Weaver Observatory - Astronomy Club | Wittenberg University

Weaver Observatory - Astronomy Club

The observatory, constructed in 1931, was made possible by donations from the Elgar Weaver family of Brookville, Ohio. Dr. Hugh G. Harp, professor of mathematics and astronomy, was the first director of Weaver Observatory.

During the observatory's early years, it was used for research extensively by both members of the Wittenberg community and by researchers from nearby Wright-Patterson Air Force Base. Now it is primarily used as a teaching aid in the university's astronomy classes and for Wittenberg's stargazing enjoyment.

The building measures 38 feet by 44 feet and is topped with a copper dome which is 22 feet in diameter. Including the dome and observation deck, there are three working floors inside the observatory.

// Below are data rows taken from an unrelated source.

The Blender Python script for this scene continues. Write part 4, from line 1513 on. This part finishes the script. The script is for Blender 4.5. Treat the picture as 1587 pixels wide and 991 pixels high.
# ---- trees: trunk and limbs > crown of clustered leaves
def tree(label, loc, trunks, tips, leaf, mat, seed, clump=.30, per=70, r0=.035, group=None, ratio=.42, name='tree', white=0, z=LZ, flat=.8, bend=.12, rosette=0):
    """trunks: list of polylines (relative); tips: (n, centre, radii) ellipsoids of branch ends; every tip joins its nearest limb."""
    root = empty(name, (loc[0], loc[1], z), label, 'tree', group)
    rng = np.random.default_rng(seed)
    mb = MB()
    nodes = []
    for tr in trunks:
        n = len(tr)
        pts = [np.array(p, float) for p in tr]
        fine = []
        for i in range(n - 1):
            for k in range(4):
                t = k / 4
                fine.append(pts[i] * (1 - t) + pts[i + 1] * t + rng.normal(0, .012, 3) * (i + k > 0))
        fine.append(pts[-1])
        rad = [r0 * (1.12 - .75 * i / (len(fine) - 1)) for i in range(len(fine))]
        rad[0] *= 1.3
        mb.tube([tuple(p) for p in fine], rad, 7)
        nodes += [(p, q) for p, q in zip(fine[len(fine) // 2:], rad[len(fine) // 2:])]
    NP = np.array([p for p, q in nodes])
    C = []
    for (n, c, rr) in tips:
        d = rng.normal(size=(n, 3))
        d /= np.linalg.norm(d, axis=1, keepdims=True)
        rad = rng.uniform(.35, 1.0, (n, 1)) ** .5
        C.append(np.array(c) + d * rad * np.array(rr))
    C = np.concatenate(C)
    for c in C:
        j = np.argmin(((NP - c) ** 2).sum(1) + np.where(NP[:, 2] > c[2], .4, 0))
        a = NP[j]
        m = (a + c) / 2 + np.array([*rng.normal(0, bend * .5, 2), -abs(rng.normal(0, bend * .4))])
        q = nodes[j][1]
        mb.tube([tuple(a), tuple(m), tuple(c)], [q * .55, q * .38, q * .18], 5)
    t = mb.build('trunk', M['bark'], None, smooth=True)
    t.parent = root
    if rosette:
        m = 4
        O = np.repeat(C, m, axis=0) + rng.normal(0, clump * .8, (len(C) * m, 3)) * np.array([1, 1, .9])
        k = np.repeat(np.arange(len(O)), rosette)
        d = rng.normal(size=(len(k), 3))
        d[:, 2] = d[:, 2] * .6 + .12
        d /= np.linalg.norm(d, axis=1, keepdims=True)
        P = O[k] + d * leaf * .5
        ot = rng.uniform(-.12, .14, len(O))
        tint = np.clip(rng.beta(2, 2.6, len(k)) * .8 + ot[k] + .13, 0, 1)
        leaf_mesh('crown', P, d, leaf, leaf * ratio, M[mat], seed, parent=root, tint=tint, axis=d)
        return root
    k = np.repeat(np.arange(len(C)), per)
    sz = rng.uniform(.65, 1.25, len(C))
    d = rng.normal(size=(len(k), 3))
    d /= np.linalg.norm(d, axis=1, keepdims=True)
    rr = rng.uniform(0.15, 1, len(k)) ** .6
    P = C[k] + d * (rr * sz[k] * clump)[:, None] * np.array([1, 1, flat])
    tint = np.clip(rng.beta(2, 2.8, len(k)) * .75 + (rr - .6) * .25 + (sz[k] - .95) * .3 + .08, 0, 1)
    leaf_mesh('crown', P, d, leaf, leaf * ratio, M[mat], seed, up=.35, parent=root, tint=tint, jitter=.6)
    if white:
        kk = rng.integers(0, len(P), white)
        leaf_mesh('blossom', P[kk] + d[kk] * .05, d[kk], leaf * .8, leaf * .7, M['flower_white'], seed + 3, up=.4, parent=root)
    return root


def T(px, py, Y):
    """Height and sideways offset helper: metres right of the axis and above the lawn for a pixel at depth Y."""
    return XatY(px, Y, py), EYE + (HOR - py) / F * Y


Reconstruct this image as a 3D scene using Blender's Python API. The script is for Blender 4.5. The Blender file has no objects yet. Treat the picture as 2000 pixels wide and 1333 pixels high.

The entry-level floor houses the offices of the student newspaper The Torch, a large classroom, the director's office, a computer room, and the clock room. In the clock room is the observatory's sidereal clock, also called a star clock. The entry-level floor also holds a meridian transit telescope. This telescope was originally used to record the exact transit times of stars. Positioned along the north-south longitude line that passes through the building, a scope like this can be used to obtain extremely accurate measures of the latitude and longitude of the observatory.

The basement was designed to be a computational laboratory; today, it serves as lab space for the psychology department. Originally equipped with a darkroom for film developing and glass plate photography, this area was ideally suited for the photographic needs of the era. A small library and museum in the basement housed information about astronomy's history.

The observatory's main attraction, however, is the dome. Beneath it is the university's main observational instrument— a telescope with a 10-inch refractor lens. The refractor was placed in the observatory in the spring of 1931; however, the 10" objective lens, cast by the Carl Lundin Co., was probably completed up to a year earlier. The telescope was refurbished in 2003, with careful attention paid to preserving the vintage instrument.